Il est difficile de mesurer notre impact, car nous ne sommes pas seules sur le terrain. Depuis le mouvement « MeToo », la société est dans une phase d’activisme et de militance bien plus massive. Cette vague dont nous faisons partie permet une diffusion de la connaissance plus large, dont il est difficile de revendiquer la maternité.
Néanmoins, je peux vous dire que nous comptons aujourd’hui près de 200 adhérentes. En 10 ans, nous avons gagné en notoriété et sommes vues par les femmes journalistes comme un réseau vers lequel elles peuvent se tourner et y créer des liens de solidarité. L’objectif n’est pas seulement de révolutionner les rédactions, car face à des rapports de force très puissants, c'est pour nous très important d’être une référence.
Quels sont les principaux défis auxquels vous êtes confrontés dans cette lutte ?
Le principal défi ? Le patriarcat, par exemple ! Les choses changent lentement et l’industrie de l'information n'est pas favorable à la réflexion. Les directions restent malgré tout majoritairement composées d'hommes qui n'ont pas forcément réfléchi à ces questions-là. Surtout, l’industrie et la production de l’information elles-mêmes ne sont pas favorables à la réflexion.
Si les chaînes commencent tout juste à mettre en place des formations et des groupes de soutien sur des sujets comme le cyberharcèlement, c’est bien la preuve que ce n’était pas une priorité pour les rédactions. Pourtant, nous savons que trois femmes journaliste sur quatre en sont victime. Or, si vous aviez trois femmes sur quatre qui perdaient une jambe sur le terrain, les rédactions réagiraient immédiatement ! Mais comme on considère qu’Internet ce n’est pas vraiment le terrain, les choses changent très lentement.
Quelles mesures concrètes, du gouvernement ou même de l'industrie des médias, proposez-vous pour améliorer ces conditions ?
Avec d'autres associations, nous avons fait plusieurs propositions dans le cadre des États généraux de la presse indépendante. Notamment sur la conditionnalité des aides à la presse du Ministère de la Culture. Nous proposions qu’elles soient supprimées pour les médias qui n’atteignent pas 95/100 de l’index égalité hommes-femmes ou qui ont été condamnés pour propos sexistes, racistes, LGBTphobe, discriminatoires, ou qui, tout simplement, ne respectent pas les règles du droit du travail.
Avez-vous noué d'autres collaborations ou partenariats pour renforcer votre lutte ?

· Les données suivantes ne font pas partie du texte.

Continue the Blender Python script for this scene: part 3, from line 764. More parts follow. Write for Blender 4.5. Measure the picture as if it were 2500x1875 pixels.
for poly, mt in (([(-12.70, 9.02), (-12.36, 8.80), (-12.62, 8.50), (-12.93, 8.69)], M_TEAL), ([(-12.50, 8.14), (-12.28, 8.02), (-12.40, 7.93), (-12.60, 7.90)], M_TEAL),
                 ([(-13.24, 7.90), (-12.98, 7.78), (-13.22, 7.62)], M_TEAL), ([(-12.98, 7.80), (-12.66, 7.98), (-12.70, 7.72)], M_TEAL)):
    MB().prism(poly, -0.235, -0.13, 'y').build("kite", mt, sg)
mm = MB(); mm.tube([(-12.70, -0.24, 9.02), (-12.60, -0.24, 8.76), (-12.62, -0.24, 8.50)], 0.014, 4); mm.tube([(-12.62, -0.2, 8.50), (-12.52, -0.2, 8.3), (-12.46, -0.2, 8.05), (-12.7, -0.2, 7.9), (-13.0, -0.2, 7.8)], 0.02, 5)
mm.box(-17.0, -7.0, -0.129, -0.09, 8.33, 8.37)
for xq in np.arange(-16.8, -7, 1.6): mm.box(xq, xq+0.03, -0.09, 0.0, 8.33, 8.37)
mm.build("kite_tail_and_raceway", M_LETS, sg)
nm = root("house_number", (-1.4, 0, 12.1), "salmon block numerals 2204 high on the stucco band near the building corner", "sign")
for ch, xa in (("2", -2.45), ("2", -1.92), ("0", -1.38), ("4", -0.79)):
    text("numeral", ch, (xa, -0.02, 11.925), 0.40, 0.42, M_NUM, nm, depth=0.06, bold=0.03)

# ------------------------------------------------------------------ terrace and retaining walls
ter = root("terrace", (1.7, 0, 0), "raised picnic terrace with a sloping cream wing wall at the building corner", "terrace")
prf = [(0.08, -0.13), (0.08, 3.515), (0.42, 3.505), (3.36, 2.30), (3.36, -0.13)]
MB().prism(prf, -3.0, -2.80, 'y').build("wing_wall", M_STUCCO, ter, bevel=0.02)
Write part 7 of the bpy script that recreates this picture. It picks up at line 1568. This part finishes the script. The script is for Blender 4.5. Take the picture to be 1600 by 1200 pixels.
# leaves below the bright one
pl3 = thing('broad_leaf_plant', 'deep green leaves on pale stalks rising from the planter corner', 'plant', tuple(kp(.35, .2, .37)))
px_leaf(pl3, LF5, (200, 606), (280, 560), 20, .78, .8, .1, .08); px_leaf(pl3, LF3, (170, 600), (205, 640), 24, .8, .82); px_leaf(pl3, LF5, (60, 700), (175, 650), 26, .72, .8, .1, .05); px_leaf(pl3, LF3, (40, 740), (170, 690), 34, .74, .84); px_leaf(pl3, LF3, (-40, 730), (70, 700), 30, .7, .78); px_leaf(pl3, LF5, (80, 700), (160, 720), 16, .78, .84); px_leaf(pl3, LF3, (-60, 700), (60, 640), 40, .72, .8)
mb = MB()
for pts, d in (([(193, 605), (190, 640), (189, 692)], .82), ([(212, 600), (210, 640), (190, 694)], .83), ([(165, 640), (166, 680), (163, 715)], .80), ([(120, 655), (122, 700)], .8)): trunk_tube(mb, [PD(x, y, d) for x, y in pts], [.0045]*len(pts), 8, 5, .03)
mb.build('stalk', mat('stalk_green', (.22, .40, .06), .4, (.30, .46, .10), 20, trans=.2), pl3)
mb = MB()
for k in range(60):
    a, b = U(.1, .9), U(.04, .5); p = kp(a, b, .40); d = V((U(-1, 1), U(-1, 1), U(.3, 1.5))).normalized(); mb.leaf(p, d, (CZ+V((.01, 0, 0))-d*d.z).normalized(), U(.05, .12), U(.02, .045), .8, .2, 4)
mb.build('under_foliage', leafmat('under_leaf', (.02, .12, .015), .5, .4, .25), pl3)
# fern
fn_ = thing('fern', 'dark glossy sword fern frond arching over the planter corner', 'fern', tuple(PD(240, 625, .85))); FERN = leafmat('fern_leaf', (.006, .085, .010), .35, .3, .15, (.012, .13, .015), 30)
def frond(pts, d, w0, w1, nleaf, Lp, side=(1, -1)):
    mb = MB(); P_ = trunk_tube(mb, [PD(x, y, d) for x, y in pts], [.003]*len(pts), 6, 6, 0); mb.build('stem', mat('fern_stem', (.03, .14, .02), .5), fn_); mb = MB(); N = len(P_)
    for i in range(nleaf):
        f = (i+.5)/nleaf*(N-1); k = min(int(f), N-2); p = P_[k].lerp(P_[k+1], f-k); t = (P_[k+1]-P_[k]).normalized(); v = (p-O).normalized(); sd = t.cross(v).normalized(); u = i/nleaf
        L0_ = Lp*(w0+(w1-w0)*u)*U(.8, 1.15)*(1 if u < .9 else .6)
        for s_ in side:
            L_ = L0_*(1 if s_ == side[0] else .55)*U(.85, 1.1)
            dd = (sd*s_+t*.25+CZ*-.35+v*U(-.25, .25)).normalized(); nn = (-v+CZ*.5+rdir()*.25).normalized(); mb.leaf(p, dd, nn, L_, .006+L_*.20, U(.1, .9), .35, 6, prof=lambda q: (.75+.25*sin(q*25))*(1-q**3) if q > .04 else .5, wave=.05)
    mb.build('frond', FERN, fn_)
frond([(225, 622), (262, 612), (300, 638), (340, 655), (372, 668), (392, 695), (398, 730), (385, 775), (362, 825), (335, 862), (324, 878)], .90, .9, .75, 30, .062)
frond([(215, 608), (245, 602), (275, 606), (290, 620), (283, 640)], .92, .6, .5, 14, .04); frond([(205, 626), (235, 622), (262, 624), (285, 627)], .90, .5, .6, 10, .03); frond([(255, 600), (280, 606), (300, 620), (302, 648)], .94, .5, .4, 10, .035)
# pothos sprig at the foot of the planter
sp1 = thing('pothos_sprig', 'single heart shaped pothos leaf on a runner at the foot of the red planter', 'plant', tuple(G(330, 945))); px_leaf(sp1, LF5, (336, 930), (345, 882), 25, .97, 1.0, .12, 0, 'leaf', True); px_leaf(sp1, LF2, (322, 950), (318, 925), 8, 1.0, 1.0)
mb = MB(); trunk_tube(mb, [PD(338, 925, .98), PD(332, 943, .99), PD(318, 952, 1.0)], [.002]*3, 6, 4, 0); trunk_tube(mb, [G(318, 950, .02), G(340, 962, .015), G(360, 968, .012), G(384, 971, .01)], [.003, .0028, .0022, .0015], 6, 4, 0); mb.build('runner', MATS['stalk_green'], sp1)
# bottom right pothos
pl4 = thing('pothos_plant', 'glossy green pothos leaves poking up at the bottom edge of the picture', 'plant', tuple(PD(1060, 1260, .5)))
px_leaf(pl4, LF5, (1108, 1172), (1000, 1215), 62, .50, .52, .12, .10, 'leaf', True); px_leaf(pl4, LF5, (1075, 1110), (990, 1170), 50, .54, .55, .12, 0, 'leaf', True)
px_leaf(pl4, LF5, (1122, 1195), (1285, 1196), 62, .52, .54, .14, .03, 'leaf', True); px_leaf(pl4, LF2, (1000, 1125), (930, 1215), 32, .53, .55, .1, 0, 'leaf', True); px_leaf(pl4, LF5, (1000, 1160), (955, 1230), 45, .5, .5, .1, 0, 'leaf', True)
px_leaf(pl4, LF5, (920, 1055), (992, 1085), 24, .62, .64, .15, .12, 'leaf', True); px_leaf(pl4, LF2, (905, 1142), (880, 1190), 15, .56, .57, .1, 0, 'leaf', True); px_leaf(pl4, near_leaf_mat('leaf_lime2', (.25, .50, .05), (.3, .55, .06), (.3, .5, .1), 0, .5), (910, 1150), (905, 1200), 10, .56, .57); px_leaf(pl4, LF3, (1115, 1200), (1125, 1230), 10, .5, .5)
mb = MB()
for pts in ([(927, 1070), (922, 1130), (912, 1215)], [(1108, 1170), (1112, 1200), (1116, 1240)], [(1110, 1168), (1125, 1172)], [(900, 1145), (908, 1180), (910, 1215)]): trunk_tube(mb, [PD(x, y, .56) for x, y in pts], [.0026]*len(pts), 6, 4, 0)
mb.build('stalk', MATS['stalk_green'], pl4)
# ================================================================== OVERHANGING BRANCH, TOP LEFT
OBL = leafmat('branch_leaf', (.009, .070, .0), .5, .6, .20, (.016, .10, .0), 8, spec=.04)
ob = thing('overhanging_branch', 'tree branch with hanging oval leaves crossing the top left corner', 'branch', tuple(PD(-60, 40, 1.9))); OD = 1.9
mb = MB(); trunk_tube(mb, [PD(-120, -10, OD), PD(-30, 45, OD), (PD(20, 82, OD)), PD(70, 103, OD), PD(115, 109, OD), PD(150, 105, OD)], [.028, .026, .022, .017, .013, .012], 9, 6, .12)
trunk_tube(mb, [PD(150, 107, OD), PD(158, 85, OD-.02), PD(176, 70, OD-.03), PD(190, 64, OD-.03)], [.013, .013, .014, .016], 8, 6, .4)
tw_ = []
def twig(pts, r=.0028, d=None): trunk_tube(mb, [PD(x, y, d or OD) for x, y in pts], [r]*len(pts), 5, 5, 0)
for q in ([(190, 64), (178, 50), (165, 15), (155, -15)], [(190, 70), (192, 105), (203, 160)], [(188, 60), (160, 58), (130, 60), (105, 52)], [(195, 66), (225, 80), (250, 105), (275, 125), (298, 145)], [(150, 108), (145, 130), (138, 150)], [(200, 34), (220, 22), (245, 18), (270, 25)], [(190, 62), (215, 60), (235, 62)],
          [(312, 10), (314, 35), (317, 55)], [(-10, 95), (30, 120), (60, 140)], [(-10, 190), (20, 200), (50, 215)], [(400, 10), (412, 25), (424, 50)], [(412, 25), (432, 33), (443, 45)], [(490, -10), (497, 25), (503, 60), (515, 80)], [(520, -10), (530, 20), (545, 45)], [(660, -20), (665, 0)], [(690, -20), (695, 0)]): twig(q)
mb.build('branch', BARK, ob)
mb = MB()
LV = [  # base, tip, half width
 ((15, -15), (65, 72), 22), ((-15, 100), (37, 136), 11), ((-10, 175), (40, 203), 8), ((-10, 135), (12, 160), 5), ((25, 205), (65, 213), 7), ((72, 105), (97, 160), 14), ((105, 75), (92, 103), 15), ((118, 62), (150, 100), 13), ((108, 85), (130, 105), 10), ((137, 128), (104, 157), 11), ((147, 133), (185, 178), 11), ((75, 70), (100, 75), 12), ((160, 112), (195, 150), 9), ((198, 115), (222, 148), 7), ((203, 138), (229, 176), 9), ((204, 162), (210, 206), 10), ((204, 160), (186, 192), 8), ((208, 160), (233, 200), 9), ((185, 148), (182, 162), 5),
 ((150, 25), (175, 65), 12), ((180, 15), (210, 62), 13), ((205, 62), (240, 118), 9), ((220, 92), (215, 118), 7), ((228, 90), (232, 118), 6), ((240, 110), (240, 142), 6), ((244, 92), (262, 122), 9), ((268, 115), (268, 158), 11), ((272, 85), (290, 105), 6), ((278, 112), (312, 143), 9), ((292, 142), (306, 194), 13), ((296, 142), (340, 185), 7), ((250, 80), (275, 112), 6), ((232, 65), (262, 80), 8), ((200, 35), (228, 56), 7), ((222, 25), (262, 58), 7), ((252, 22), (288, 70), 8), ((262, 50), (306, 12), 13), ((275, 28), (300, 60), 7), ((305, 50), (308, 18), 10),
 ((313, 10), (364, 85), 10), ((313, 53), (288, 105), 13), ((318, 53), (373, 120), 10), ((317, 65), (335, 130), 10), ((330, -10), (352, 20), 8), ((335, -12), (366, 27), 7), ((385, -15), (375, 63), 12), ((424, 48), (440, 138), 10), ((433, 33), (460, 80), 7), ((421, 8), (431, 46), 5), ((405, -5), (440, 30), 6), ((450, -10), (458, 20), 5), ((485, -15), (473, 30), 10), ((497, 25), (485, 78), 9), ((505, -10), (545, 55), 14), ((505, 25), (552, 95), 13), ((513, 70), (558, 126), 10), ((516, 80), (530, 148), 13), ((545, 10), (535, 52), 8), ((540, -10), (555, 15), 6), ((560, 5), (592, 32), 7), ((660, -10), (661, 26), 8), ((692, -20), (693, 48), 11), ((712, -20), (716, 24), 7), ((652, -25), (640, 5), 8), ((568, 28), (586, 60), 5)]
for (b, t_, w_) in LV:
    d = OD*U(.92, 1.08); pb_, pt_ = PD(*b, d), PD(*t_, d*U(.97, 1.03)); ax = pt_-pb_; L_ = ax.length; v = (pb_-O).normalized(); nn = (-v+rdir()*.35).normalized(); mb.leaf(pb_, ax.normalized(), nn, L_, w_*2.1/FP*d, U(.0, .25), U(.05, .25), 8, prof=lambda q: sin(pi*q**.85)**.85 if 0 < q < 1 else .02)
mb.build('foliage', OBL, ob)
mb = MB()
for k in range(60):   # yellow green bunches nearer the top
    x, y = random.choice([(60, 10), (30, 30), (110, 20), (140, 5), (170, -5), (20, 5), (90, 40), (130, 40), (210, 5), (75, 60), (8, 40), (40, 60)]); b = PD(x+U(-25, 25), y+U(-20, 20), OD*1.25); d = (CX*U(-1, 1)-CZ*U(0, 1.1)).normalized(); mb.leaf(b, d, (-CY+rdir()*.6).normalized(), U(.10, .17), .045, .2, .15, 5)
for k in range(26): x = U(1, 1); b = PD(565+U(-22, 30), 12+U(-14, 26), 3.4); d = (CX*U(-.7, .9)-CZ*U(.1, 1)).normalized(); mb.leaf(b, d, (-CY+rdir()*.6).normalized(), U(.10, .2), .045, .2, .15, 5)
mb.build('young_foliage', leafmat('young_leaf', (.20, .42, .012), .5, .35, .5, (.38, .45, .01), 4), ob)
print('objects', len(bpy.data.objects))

Cette année, pour la première fois, nous avons eu le soutien financier de la Fondation des femmes. Cette aide va nous permettre d’organiser des universités d'été où nous allons faire le bilan de ces 10 ans d'action dans les médias, sur nos progrès et sur les choses qu’il nous reste à accomplir.
Comment voyez-vous la suite ? La lumière est-elle au bout du tunnel ?
Nous sommes la lumière permanente au bout du tunnel. Nous accomplissons des petites victoires au fur et à mesure. Nous avons par exemple obtenu le congé maternité pour les femmes pigistes, ce qui avait été complètement oublié jusqu’à présent. Nous avons également convaincu les écoles de journalisme de la nécessité de nos interventions alors qu’elles y étaient frontalement opposées il y a 10 ans. Voilà comment nous progressons, nous gagnons du terrain petit à petit. Et finalement, tout le monde s’est rendu compte que notre action était bénéfique pour le bien du journalisme. Cela fait 10 ans que nous luttons un peu seules, maintenant il faut que les hommes s’interrogent sur leur rôle : Ils peuvent eux aussi participer au changement. Le journalisme reste une profession paritaire, ils ont donc la moitié de la solution entre leurs mains.